Halloween is a time for the little ghouls, goblins and princesses to come out and play. This story is for all those who have ever wondered where some of the traditions started.
For the classic trick-or-treating tradition, kids dress up and go door to door to beg for candy. According to history.com the idea of dressing up was to scare away ghostly visitors.
A banquet of food was prepared and left outside to keep the unwelcome spirits from entering the home. When people would leave home they would wear masks in hopes that the ghosts would be fooled into thinking of them as one of their own.
In medieval times, there was a tradition of souling. The poor would beg for “soul bread,” and in return they would pray for the patron’s dead.
Guising is the medieval custom of dressing up in costume and receiving food, wine and money. In return, they would sing and tell jokes.
Pranks became one of the favorite past times of young rowdy people in the United Sates in 1920s. With the Great Depression and the down times, Halloween mischief morphed into vandalism and physical violence.
One theory is that community trick-or-treating began to stop the vandalism and the rising cost of the pranks.
After a night of getting a load of candy, many kids and adults engage in the tradition of reciting ghost stories
History and folklore have a long tradition of spirits who come back from the dead to haunt a place or people. Many traditions offer the telling of ghost stories as a way to explain the unexplainable.

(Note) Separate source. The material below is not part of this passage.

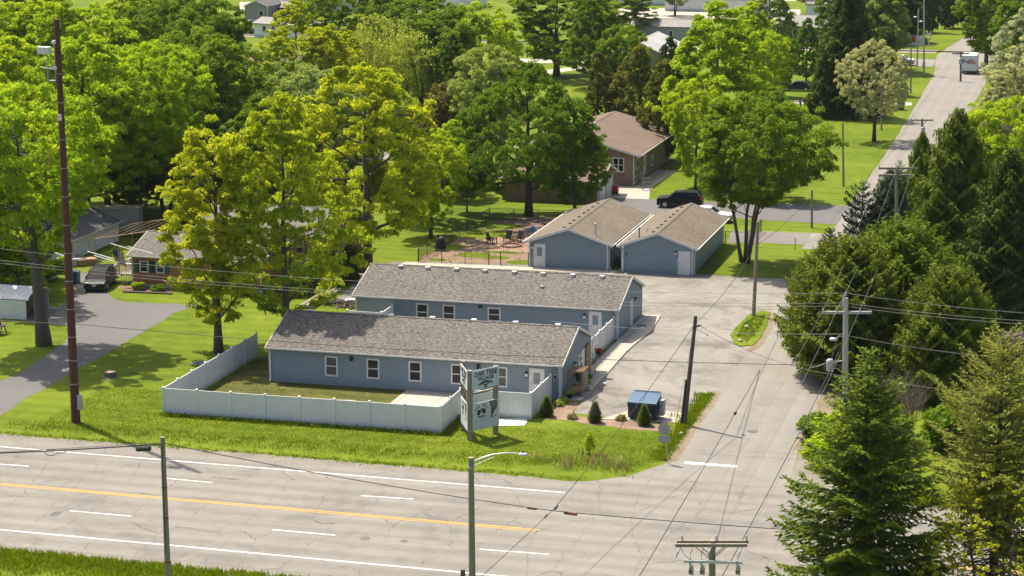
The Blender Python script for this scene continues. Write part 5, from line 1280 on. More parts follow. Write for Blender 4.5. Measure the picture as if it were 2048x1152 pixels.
# ================================================================ the big three sided sign
P1, P2, P3 = Vector((21.79, -.96, 0)), Vector((22.98, .92, 0)), Vector((20.75, 1.15, 0))
sg = thing('village_sign', 'tall timber framed sign reading OAK TREE VILLAGE on the front lawn', 'sign')
for p, h in ((P1, 4.62), (P2, 4.55), (P3, 4.7)):
    MB().box((p.x-.15, p.y-.15, 0), (p.x+.15, p.y+.15, h)).obj('post', M['pole'], sg)
def face(p, q, out, main):
    d = (q-p).normalized(); nn = Vector((d.y, -d.x, 0))
    if nn.dot(out) < 0: nn = -nn
    L = (q-p).length; up = Vector((0, 0, 1))
    def slab(a, b, z0, z1, d0, d1, mat, name, par):
        k = MB(); c = [p+d*a+nn*d0, p+d*b+nn*d0, p+d*b+nn*d1, p+d*a+nn*d1]
        k.add([(x.x, x.y, z0) for x in c]+[(x.x, x.y, z1) for x in c], [(3, 2, 1, 0), (4, 5, 6, 7), (0, 1, 5, 4), (1, 2, 6, 5), (2, 3, 7, 6), (3, 0, 4, 7)])
        return k.obj(name, mat, par)
    up_p = slab(.02, L+.14, 3.32, 4.58, .16, .20, M['sign'], 'upper_panel', sg)
    lo_p = slab(.06, L+.14, .62, 2.40, .16, .20, M['sign'], 'lower_panel', sg)
    slab(.0, L, 2.98, 3.10, -.08, .08, M['pole'], 'cross_rail', sg)
    ux = d if d.cross(up).dot(nn) > 0 else -d
    ux = d if Vector((-nn.y, nn.x, 0)).dot(d) > 0 else -d
    def at(s, z, o=.201):
        base = p+d*s if (ux-d).length < 1e-3 else q-d*s
        return base+nn*o+up*z
    c = L/2+.08
    if (ux-d).length > 1e-3: c = L-c
    text_mesh('sign_lettering', 'OAK TREE', .40, M['navyink'], up_p, at(c, 4.20), ux, up, nn, .06, 1.95)
    text_mesh('sign_lettering', 'VILLAGE', .34, M['navyink'], up_p, at(c, 3.88), ux, up, nn, .06, 1.40)
    k = MB()                                                    # oak emblem: flat topped crown, trunk and limbs
    def disc(s, z, rx, rz, o=.202, n=12):
        k.prism([(rx*math.cos(t*2*math.pi/n), rz*math.sin(t*2*math.pi/n)) for t in range(n)], lambda a, b_, dd: tuple(at(c+s+a, z+b_, o+dd)), 0, .008)
    for s, z, rx, rz in ((0, 3.73, .30, .09), (-.30, 3.67, .22, .075), (.30, 3.68, .22, .075), (-.52, 3.60, .14, .05), (.54, 3.61, .13, .05)): disc(s, z, rx, rz)
    for a in ((-.03, 3.36, .03, 3.62), ):
        k.prism([(-.14, 3.34), (.14, 3.34), (.065, 3.44), (.36, 3.64), (.28, 3.66), (0, 3.54), (-.28, 3.66), (-.36, 3.64), (-.065, 3.44)], lambda x, z, dd: tuple(at(c+x, z, .202+dd)), 0, .008)
    k.obj('oak_emblem', M['tealink'], up_p, fix=False)
    # lower panel: photo print on the right, two hand marks and a word on the left
    k = MB(); pts = [(.42, 1.26), (.98, 1.30), (.98, 2.39), (.26, 2.36), (.36, 2.22), (.44, 1.95), (.47, 1.65)]
    k.prism(pts, lambda x, z, dd: tuple(at(c+x, z, .201+dd)), 0, .006); pp = k.obj('photo_print', M['photogrey'], lo_p, fix=False)
    k = MB(); k.prism([(.52, 1.34), (.74, 1.62), (.97, 1.9), (.97, 1.34)], lambda x, z, dd: tuple(at(c+x, z, .208+dd)), 0, .004); k.obj('photo_highlight', M['alu'], pp, fix=False)
    k = MB(); k2 = MB()
    def blob(mb, s, z, rx, rz, rot=0, n=10):
        cr, sr_ = math.cos(rot), math.sin(rot)
        mb.prism([(rx*math.cos(t*2*math.pi/n)*cr-rz*math.sin(t*2*math.pi/n)*sr_, rx*math.cos(t*2*math.pi/n)*sr_+rz*math.sin(t*2*math.pi/n)*cr) for t in range(n)], lambda a, b_, dd: tuple(at(c+s+a, z+b_, .201+dd)), 0, .007)
    blob(k, -.60, 1.76, .15, .20, -.3); blob(k, -.16, 1.80, .15, .20, .3)
    for s, z, rt in ((-.86, 1.95, .75), (-.79, 2.07, .5), (-.68, 2.14, .2), (-.58, 2.14, -.02)): blob(k2, s, z, .028, .115, rt)
    for s, z, rt in ((-.22, 2.20, .05), (-.11, 2.20, -.15), (-.01, 2.14, -.4), (.08, 2.02, -.7)): blob(k2, s, z, .028, .115, rt)
    blob(k, -.38, 1.94, .07, .08); blob(k, -.37, 1.82, .045, .10)
    k.obj('hand_marks', M['inkdark'], lo_p, fix=False); k2.obj('finger_marks', M['navyink'], lo_p, fix=False)
    text_mesh('sign_lettering', 'MARK', .19, M['photogrey'], lo_p, at(c-.36, 1.40), ux, up, nn, 0, .66)
    k = MB(); k.prism([(-1.0, 1.16), (.98, 1.22), (.98, 1.235), (-1.0, 1.175)], lambda x, z, dd: tuple(at(c+x, z, .201+dd)), 0, .005); k.obj('rule_line', M['tealink'], lo_p, fix=False)
face(P1, P2, Vector((1, -1, 0)), True)
face(P3, P1, Vector((-1, -.6, 0)), False)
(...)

Many of the Halloween traditions revolve around the jack-o-lantern. With many folklore traditions there are many variations of the story, but the most traditional story about the jack-o-lantern involves Stingy Jack.
The story tells how Jack tricked the Devil into agreeing to not take his soul when he died. According to the story, when Jack died, God would not let Jack in to Heaven. Jack then went to the Devil, and good to his word, the Devil would not take him and sent him away with a burning coal.
The story ends with Jack wandering the earth with his lump of coal in a carved out turnip as his only light.
There is an Irish tradition where the people make their own scary version of Jack’s lantern to frighten away evil sprits and Stingy Jack.
When the Irish came to America they began using the large pumpkins for jack-o-lanterns, which are much easier to carve than a small turnip.
This Halloween, dress up and send the little ones out trick or treating and carve that pumpkin. Have lots of fun, but remember that Halloween is full of old traditions. Happy Haunting!